A quoi joue Pierre Gattaz ? En demandant que la France « sorte » de la convention 158 de l’Organisation Internationale du Travail (OIT) qui établit une norme mondiale en matière de licenciement, le patron des patrons français a franchi une limite. Nouvelle provocation qui s’ajoute à bien d’autres sur le salaire minimum ou les seuils sociaux ? Coup de buzz ? Sans doute mais le ton est donné et l’atmosphère en France et en Europe s’y prête.
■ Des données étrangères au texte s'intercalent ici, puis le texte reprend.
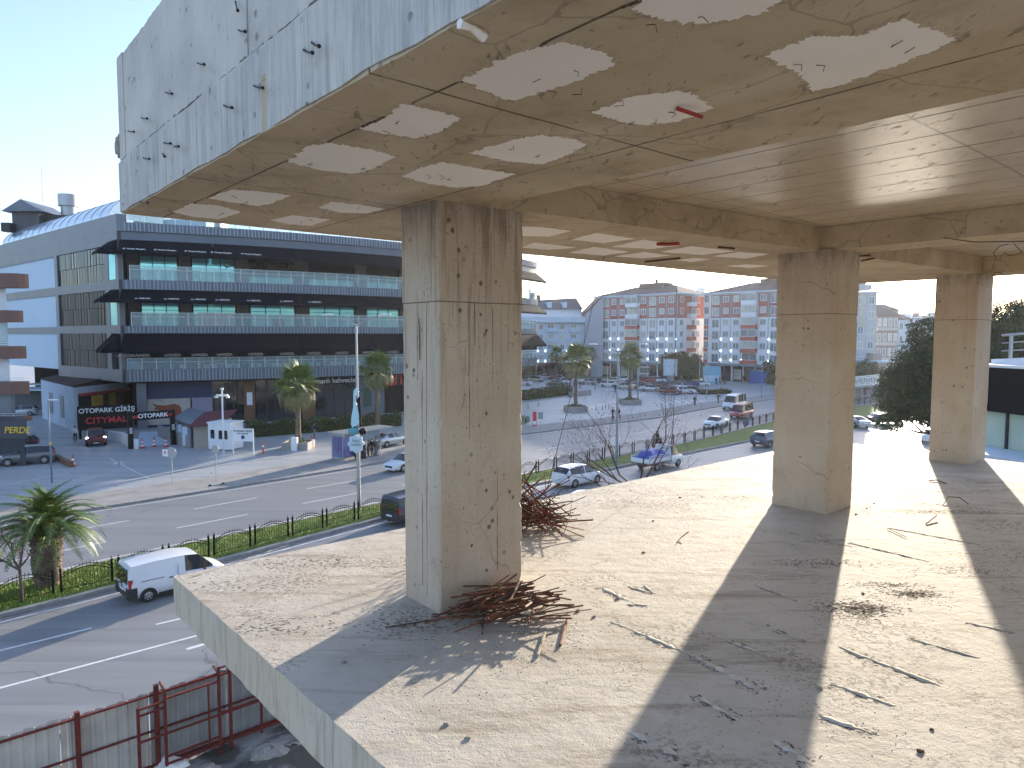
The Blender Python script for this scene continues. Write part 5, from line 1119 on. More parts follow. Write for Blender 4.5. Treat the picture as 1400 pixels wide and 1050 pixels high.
# advertising pylons, kiosks, footbridge
p=G(916,527); t=thing('advertising_pylon','tall pale backlit advertising panel beside the thin hanging wire','sign',p,R(-10)); q=MB(); q.box(-.8,.8,-.25,.25,0,2.2); q.build('base',M['bluegrey'],t); q=MB(); q.box(-1.6,1.6,-.3,.3,2.2,6.2); q.build('case',M['greysteel'],t); q=MB(); q.box(-1.4,1.4,-.32,-.305,2.4,6.0); q.build('poster',M['palebl'],t)
p=G(881,518); t=thing('advertising_board','small white framed advertising board behind the red suv','sign',p,R(-15)); 
for s in (-1,1): q=MB(); q.box(s*1.5-.08,s*1.5+.08,-.1,.1,0,3.2); q.build('leg',M['whitesteel'],t)
q=MB(); q.box(-1.7,1.7,-.1,.1,1.3,3.3); q.build('frame',M['white'],t); q=MB(); q.box(-1.3,1.3,-.12,-.105,1.6,3.0); q.build('poster',PT['grey'],t)
p=G(972,523); t=thing('kiosk','pale blue kiosk panel on the grass beyond the traffic island','kiosk',p,R(-8)); q=MB(); q.box(-2.0,2.0,-.6,.6,0,4.0); q.build('wall',mat('kiosk blue',(.16,.42,.55),.4),t); q=MB(); q.box(-1.7,1.7,-.63,-.605,.3,1.8); q.build('panel',M['palebl'],t)
p=G(1038,524); t=thing('kiosk','dark blue kiosk in front of the second apartment block','kiosk',p,R(-8)); q=MB(); q.box(-2.2,2.2,-.8,.8,0,3.0); q.build('wall',mat('kiosk dark blue',(.02,.08,.30),.4),t); q=MB(); q.box(-2.3,2.3,-.9,.9,3.0,3.2); q.build('roof',M['bluegrey'],t)
def bridge():
    a,b = D(1150,520,118),D(1290,517,150); a.z=b.z=0; d=(b-a); L=d.length; an=math.atan2(d.y,d.x); t=thing('footbridge','pale metal footbridge with lattice railings behind the middle column','bridge',a,an)
    q=MB(); q.box(0,L,-1,1,2.6,3.0); q.build('deck',M['bluegrey'],t)
    for s in (-1,1):
        q=MB(); q.tube([(0,s,4.3),(L,s,4.3)],.07,4); q.tube([(0,s,3.1),(L,s,3.1)],.07,4); n=int(L/1.0)
        for i in range(n): q.tube([(i*L/n,s,3.1 if i%2 else 4.3),((i+1)*L/n,s,4.3 if i%2 else 3.1)],.045,4); q.tube([(i*L/n,s,3.1),(i*L/n,s,4.3)],.04,4)
        q.build('railing',M['whitesteel'],t)
    for x in (.15,.45,.75): q=MB(); q.box(L*x-.3,L*x+.3,-.5,.5,0,2.6); q.build('pier',M['kerb'],t)
bridge()
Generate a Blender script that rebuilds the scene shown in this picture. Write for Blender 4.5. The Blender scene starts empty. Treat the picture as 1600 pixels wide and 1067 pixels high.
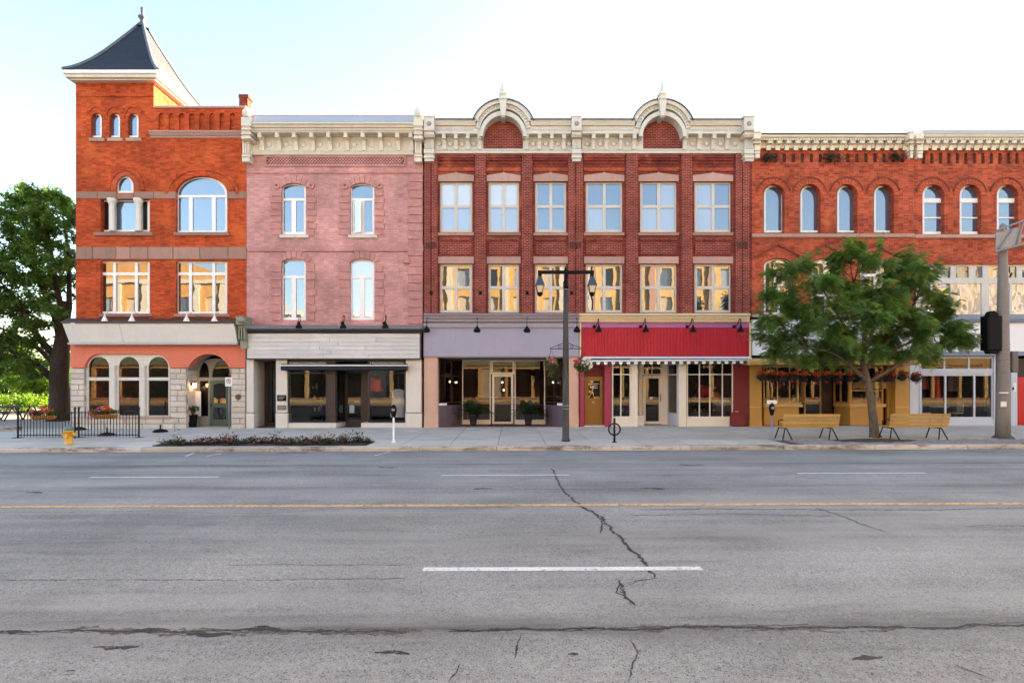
import bpy, bmesh, math, random
from mathutils import Vector, Matrix
from mathutils.geometry import tessellate_polygon
R = math.radians
random.seed(7)
SC = bpy.context.scene
COL = SC.collection

# ------------------------------------------------------------------ camera, sky, sun, exposure
CY, F, EYE, HOR, CX = 25.83, 930.0, 1.72, 600.0, 800.0     # street survey: camera distance, focal px, eye height
cam_d = bpy.data.cameras.new('camera'); cam = bpy.data.objects.new('camera', cam_d); COL.objects.link(cam)
cam.location = (0, -CY, EYE); cam.rotation_euler = (R(90), 0, 0)
cam_d.sensor_width = 36; cam_d.lens = 36 * F / 1600; cam_d.shift_y = (HOR - 533.5) / 1600
cam_d.clip_end = 3000; cam_d.clip_start = 0.05
SC.camera = cam
SUN_EL, SUN_AZ = 14.0, 60.0          # low sun behind the row, to the right (azimuth from +Y towards +X)
w = bpy.data.worlds.new('World'); SC.world = w; w.use_nodes = True
nt = w.node_tree; nt.nodes.clear()
sky = nt.nodes.new('ShaderNodeTexSky'); sky.sky_type = 'NISHITA'; sky.sun_disc = False
sky.sun_elevation = R(SUN_EL); sky.sun_rotation = R(SUN_AZ); sky.air_density = 1.0; sky.dust_density = 1.2; sky.ozone_density = 1.0
bg = nt.nodes.new('ShaderNodeBackground'); bg.inputs['Strength'].default_value = 0.082
wo = nt.nodes.new('ShaderNodeOutputWorld')
nt.links.new(sky.outputs[0], bg.inputs[0]); nt.links.new(bg.outputs[0], wo.inputs[0])
sl = bpy.data.lights.new('sun', 'SUN'); sl.energy = 5.0; sl.angle = R(0.5); sl.color = (1.0, 0.80, 0.56)
so = bpy.data.objects.new('sun', sl); COL.objects.link(so)
sd = Vector((math.sin(R(SUN_AZ)) * math.cos(R(SUN_EL)), math.cos(R(SUN_AZ)) * math.cos(R(SUN_EL)), math.sin(R(SUN_EL))))
so.rotation_euler = sd.to_track_quat('Z', 'Y').to_euler(); so.location = (20, 30, 40)
SC.view_settings.view_transform = 'Standard'; SC.view_settings.look = 'None'
SC.view_settings.exposure = 3.2; SC.view_settings.gamma = 1.0
SC.view_settings.use_white_balance = True; SC.view_settings.white_balance_temperature = 6700; SC.view_settings.white_balance_tint = 9
SC.cycles.max_bounces = 8; SC.cycles.transparent_max_bounces = 12; SC.cycles.caustics_reflective = False; SC.cycles.caustics_refractive = False
SC.cycles.use_denoising = True

# ------------------------------------------------------------------ survey helpers (elevation drawing units -> metres)
def S(y=0.0): return (CY + y) / F
def X(px, y=0.0): return (px - CX) * S(y)
def Z(py, y=0.0): return EYE + (HOR - py) * S(y)
SX, G0 = .0035, -.14               # the street falls gently to the left
def gz(y, x=0.0): return G0 + SX * x + (.003 * y if y < 0 else 0.0)
def gy(py, px=CX):               # depth of a point on the pavement seen at drawing row py
    y = -5.0
    for _ in range(15): y = F * (EYE - gz(y, X(px, y))) / (py - HOR) - CY
    return y

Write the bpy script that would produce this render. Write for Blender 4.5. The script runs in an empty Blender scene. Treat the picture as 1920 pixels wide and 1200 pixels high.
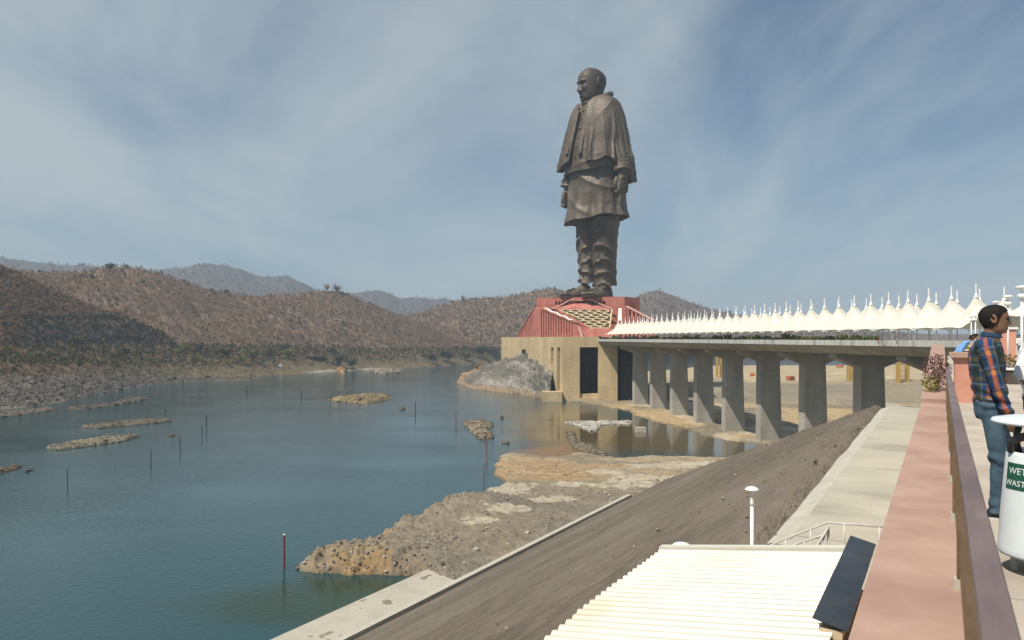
import bpy, bmesh, math, random
import numpy as np
from mathutils import Vector, Matrix

# ------------------------------------------------------------------ camera, sky, sun, exposure
R = math.radians
H = 45.0            # eye height above the river
F = 1400.0          # focal length in pixels of the 1920 px wide photograph
sc = bpy.context.scene
col = sc.collection

cam_data = bpy.data.cameras.new("camera")
cam = bpy.data.objects.new("camera", cam_data)
col.objects.link(cam)
cam.location = (0, 0, H)
cam.rotation_euler = (R(90), 0, 0)
cam_data.sensor_width = 36.0
cam_data.lens = 36.0 * F / 1920.0
cam_data.shift_y = 34.0 / 1920.0
cam_data.clip_start = 0.1
cam_data.clip_end = 30000
sc.camera = cam

# light travels along (t, a, z) of the bridge frame: to the right, away from the camera, down
GB = math.asin(0.14488)                       # bridge frame angle
ldir = Vector((1.0, 0.62, -1.72)).normalized()
ldir = Matrix.Rotation(GB, 3, 'Z') @ ldir
to_sun = -ldir
sun_elev = math.asin(to_sun.z)
sun_az = math.atan2(to_sun.x, to_sun.y)

w = bpy.data.worlds.new("World"); sc.world = w; w.use_nodes = True
nt = w.node_tree; nt.nodes.clear()
def wn(t, **k):
    n = nt.nodes.new(t)
    for a, b in k.items(): setattr(n, a, b)
    return n
out = wn('ShaderNodeOutputWorld'); bg = wn('ShaderNodeBackground')
sky = wn('ShaderNodeTexSky'); sky.sky_type = 'NISHITA'; sky.sun_disc = False
sky.sun_elevation = sun_elev; sky.sun_rotation = sun_az
sky.altitude = 100; sky.air_density = 1.0; sky.dust_density = 1.2; sky.ozone_density = 1.6
CLOUD_LOC = (7.7, 5.2, 0)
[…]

Cette fameuse convention 158 (1) procède, au niveau international, d’un équilibre puisqu’elle reconnaît à l’employeur le droit de licencier pour un motif lié à l’aptitude ou à la conduite du salarié et, au travailleur, celui de ne pas être injustement privé de son emploi. Concrètement, elle exige que la rupture d‘un contrat de travail s’accompagne d’un motif valable, qu’une possibilité soit donnée au salarié de répondre aux allégations formulées, qu’une période de préavis et qu’un droit de recours contre une décision injustifiée devant un organisme indépendant et impartial soient prévus…. Ces bases, très largement acceptées en Europe et ce, convention 158 de l’OIT ou pas, se heurtent depuis des années à de multiples contestations patronales : ici l’on réclame que l’ancienneté minimale soit revue à la hausse pour bénéficier des dites protections, là on demande que les sanctions pour licenciement injustifiés soient revues à la baisse, ailleurs que l’accès aux tribunaux soit restreint…Des attaques du même ordre sont menées, au prétexte de simplification administrative, contre les directives européennes et leurs clauses de non-régression ou encore contre la charte européenne des droits fondamentaux (dont l’article 30 rejoint les principes de la fameuse convention OIT). Et tout cela au nom du fait – par ailleurs jamais démontré – que la protection contre le licenciement porterait atteinte à l’emploi.
Parallèlement l’on assiste à la montée des contrats dont la rupture est dépourvue de toute procédure : CDD, intérim, contrat zéro heures dont nos voisins britanniques abusent déjà massivement, pour ne rien dire des contrats dits commerciaux qui échappent à toute législation du travail. Mis bout à bout, ces pratiques et revendications patronales visent à faire de la relation de travail un contrat parmi d’autres et dont la spécificité, reconnue depuis 150 ans au moins, devrait être sacrifiée sur l’autel de l’emploi. Cette banalisation est d’ores et déjà assez avancée, mais l’on ferait bien de réfléchir avant d’aller plus avant dans cette voie. La demande de sens dans le travail n’a jamais été aussi grande comme en attestent tous les managers, et encore plus ceux qui encadrent les générations montantes : il devient de plus en plus difficile de s’exonérer du « pourquoi ». Est-il bien avisé de vouloir en prendre le contrepied ? En outre, le risque de « mercenarisation » du travail qu’emporte une telle banalisation n’a rien d’une bonne nouvelle pour les entreprises, du moins celles friandes d’engagements professionnels forts. Enfin, si la France en venait à s’en prendre au socle de droits sociaux internationaux – dont elle a historiquement pris la tête et dont le MEDEF a toujours soutenu la nécessité – les ravages en termes d’image pour le pays comme pour ses entrepreneurs seraient dévastateurs à l’échelle internationale.
Il serait triste de confondre opportunités et inanités, innovations et régressions. Ce moment de crise nous propose les deux, à foison. Le mouvement patronal doit-il continuer à se laisser aller à la médiocrité en privilégiant les secondes ? On aimerait penser que non.
Note(1): Les conventions internationales du travail régulièrement signées et ratifiées, ce qui est le cas de la convention 158, ont valeur de traité international et sont à ce titre non seulement intégrées dans notre ordre légal mais supérieur à notre ordre légal interne ou national.